3. Le samedi 13 avril 2013, 20:25 par Midship

(J'avais déjà lu ça dans le fameux document du "french military life working group", disponible sur l'onglet "club des réservistes" de l'intranet de mon ancienne boite... C'était en tout cas disponible en 2009)

4. Le samedi 13 avril 2013, 20:25 par mw

Bonsoir,
Il s’agit du chapitre « je me souviens » de « Affirmatif, la vie militaire » un livre de 120 pages signé Xavier THIEBAUT, paru aux éditions Chiflet en 2010.

L’auteur fait état d’une rédaction collective « entre camarades » à l’occasion d’un exercice mettant le soldat en situation de désœuvrement relatif.

L’origine « terrienne » du propos est revendiquée.

5. Le samedi 13 avril 2013, 20:25 par yves cadiou

Origine terrienne du propos, peut-être. Mais alors c’est un terrien scienteux bien qu’il s’agisse d’une tentative dans le domaine littéraire.

Pourquoi un scienteux ? Parce que les scienteux apprennent mais ne réfléchissent pas : ils sont les derniers scolastiques.

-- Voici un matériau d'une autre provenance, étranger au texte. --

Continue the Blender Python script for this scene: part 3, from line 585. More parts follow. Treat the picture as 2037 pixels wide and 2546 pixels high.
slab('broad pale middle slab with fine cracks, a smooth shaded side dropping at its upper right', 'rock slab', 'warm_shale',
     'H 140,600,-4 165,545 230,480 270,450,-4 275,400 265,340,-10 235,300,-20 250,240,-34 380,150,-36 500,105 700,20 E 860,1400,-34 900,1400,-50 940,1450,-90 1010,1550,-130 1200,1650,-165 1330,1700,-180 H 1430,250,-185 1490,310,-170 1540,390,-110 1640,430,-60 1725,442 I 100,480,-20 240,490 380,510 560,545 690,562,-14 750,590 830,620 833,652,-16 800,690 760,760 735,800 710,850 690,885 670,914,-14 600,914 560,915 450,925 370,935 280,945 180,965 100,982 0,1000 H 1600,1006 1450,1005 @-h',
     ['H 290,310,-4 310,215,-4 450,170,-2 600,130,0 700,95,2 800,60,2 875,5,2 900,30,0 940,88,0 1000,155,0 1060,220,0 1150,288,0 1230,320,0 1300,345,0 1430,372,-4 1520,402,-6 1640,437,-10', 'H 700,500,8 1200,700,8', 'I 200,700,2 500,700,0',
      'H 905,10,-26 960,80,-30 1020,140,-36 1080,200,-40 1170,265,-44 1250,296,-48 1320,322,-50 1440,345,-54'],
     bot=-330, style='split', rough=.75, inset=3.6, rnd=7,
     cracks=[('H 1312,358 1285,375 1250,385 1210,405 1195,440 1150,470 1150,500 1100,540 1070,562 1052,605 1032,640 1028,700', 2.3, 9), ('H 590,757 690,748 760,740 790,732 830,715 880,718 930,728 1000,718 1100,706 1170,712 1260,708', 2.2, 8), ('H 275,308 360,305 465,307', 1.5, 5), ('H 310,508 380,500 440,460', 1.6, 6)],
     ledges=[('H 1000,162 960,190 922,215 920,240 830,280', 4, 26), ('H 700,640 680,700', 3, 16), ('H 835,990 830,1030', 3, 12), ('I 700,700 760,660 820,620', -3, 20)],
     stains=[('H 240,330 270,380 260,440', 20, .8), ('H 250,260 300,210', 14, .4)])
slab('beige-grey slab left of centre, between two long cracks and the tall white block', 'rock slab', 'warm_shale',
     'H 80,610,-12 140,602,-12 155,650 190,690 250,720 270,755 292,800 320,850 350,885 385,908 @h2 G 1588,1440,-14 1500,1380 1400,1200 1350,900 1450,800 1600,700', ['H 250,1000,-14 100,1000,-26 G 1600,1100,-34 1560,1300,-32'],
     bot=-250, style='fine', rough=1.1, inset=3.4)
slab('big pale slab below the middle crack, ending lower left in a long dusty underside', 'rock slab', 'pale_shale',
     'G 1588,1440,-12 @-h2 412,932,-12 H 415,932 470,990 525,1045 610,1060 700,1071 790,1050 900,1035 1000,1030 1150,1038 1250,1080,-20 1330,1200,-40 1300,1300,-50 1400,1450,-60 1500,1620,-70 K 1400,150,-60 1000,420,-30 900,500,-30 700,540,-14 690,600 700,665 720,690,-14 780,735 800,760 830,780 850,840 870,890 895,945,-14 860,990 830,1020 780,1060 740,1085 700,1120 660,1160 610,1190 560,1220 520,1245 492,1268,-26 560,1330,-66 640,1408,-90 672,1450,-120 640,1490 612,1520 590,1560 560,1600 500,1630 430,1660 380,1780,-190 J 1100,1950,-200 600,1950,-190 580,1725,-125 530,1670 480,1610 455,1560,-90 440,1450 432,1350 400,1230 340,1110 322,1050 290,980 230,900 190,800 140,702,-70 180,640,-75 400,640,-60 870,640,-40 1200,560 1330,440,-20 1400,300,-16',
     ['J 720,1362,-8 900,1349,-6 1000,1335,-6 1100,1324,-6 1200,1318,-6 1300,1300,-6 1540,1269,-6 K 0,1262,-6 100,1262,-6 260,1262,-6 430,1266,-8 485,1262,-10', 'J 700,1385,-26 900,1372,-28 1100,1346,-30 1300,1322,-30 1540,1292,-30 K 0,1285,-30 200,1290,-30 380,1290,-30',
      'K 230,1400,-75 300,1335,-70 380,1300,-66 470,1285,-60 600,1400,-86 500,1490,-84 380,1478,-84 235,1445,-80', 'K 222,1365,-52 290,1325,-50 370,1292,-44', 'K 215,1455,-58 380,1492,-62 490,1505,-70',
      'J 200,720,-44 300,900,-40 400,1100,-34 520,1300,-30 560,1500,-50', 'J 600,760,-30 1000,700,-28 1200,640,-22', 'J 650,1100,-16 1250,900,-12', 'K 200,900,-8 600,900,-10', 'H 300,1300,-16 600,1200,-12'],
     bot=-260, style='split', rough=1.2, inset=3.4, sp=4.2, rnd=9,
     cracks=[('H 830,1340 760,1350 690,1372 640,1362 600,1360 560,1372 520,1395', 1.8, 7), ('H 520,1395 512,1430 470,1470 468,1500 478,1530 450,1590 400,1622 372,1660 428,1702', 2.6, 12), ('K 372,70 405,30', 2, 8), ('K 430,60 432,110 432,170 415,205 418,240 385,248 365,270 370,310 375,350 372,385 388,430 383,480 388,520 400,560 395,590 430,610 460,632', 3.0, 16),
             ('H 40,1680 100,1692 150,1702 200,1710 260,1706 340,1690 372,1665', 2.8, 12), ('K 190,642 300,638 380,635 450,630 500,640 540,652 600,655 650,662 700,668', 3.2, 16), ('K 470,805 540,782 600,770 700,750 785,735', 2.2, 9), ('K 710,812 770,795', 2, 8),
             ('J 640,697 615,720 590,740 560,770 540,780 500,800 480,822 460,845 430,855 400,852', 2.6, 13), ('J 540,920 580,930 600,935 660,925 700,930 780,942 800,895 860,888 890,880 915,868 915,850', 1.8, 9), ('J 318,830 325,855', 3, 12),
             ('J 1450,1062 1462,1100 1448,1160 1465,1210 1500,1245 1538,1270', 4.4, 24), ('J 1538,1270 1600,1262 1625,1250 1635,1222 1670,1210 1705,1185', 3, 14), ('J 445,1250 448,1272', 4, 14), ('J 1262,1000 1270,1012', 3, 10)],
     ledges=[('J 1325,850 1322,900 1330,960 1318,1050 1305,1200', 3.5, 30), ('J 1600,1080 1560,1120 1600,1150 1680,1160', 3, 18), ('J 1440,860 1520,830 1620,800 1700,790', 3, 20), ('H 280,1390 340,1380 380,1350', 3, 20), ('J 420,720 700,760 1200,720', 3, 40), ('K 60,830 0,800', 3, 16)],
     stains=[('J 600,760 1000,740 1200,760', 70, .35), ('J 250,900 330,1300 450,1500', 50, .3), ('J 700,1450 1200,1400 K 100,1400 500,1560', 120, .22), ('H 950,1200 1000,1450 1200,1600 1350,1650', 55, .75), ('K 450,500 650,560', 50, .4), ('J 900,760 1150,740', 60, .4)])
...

L’on constate d’ailleurs que le tableau mis en illustration, avec le non-dit intuitif et habituel de ce blog, date de cette époque pré-cartésienne : 1630.

Selon la même méthode qu'au début du XVIIème siècle, les scienteux d’aujourd’hui ont appris à la petite école (en CE2, si j’ai bonne mémoire) qu’il y a cinq sens, et ils ne se sont pas demandé si c’est vrai. Pourtant nous avons au moins dix sens si l’on n’oublie pas le sens de l’équilibre, le sens de l’orientation, le sens de l’espace, la sensibilité profonde (par exemple le mal de dos en jeep).

Il en manque un, me direz-vous. Non, il y est : le sens de l’humour. Ce dernier est le véritable motif du présent commentaire qui attend (avec une impatience amusée) une réplique de scienteux.